Teams are important. It takes people to have a team. For a team to perform optimally, each person must have a voice and be allowed to contribute. 

This has been on my mind in relation to a corporate client who, while having a management team, really has a top down decision making process driven by a single person, the owner. I was asked to participate in a meeting on issues related to a legal matter. Each member of the team of four was allowed to speak. After each one spoke I watched and listened to the owner kind of acknowledge what someone said and then replace it with what he thought or wanted to do. This went on for two hours, after which I was directed to do what the owner had told me he wanted to do a few days before the meeting. He allowed his people to speak and ignored their thoughts and input. 

This is an example of a dysfunctional team. An owner has the right to be the ultimate decision maker, but if you give someone a voice only to ignore it, what’s the point of even giving the illusion of wanting input? 

That meeting made me think of a non-profit board I am a member of. The members of the board are diverse in many ways and each bring things to the table the others don’t. During a recent meeting on strategic issues, I listened as committee members spoke. People actually listened to each other and helped form the ideas and action steps on the matters being decided by the board. This is a functional team.

Functional teams involve input from all and team members being open to ideas different from their own. If you think about this, most of us are involved in teams at work and home. How these teams function makes a difference. Of course, at home, parents need to dictate family decisions on many issues, but allowing children a voice at the table on certain issues seems like a smart strategy for them to be part of a functional team from a young age.
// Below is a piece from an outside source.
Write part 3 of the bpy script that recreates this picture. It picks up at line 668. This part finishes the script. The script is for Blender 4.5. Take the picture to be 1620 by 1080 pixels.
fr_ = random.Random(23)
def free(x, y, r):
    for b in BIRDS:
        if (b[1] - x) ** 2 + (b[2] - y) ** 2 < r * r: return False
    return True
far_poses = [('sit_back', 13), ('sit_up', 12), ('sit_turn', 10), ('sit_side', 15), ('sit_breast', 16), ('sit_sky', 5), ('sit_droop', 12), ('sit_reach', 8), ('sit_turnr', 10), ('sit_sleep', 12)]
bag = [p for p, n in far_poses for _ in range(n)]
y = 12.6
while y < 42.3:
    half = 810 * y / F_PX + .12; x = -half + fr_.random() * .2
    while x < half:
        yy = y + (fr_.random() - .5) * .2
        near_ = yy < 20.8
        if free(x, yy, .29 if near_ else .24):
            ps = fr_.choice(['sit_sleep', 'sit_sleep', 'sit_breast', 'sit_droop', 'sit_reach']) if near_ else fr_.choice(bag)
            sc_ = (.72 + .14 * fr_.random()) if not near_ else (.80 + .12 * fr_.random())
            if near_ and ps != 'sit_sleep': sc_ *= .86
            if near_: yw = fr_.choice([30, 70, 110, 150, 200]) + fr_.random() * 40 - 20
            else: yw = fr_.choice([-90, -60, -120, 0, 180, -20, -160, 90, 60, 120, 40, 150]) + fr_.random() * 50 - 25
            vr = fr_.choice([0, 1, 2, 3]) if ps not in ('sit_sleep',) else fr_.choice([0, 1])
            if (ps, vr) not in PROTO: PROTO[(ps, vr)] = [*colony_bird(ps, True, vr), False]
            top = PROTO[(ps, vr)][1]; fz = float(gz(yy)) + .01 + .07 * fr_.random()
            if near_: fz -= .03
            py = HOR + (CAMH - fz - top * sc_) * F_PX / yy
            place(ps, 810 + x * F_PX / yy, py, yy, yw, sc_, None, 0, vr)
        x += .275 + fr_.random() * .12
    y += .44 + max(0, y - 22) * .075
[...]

People on a team won’t always agree with the decisions coming out of the group. Once a decision is made, those who may not have agreed with the decision need to align so there is a singular message coming from the team. This happens with high functioning teams: respectful discussion and disagreement when meeting and then sending a unified message to those not on the team.

If you are on a functional team, it just makes things easier. If you are on a dysfunctional team, make changes. Change is hard, but it’s the path forward to more ideas and better decision making.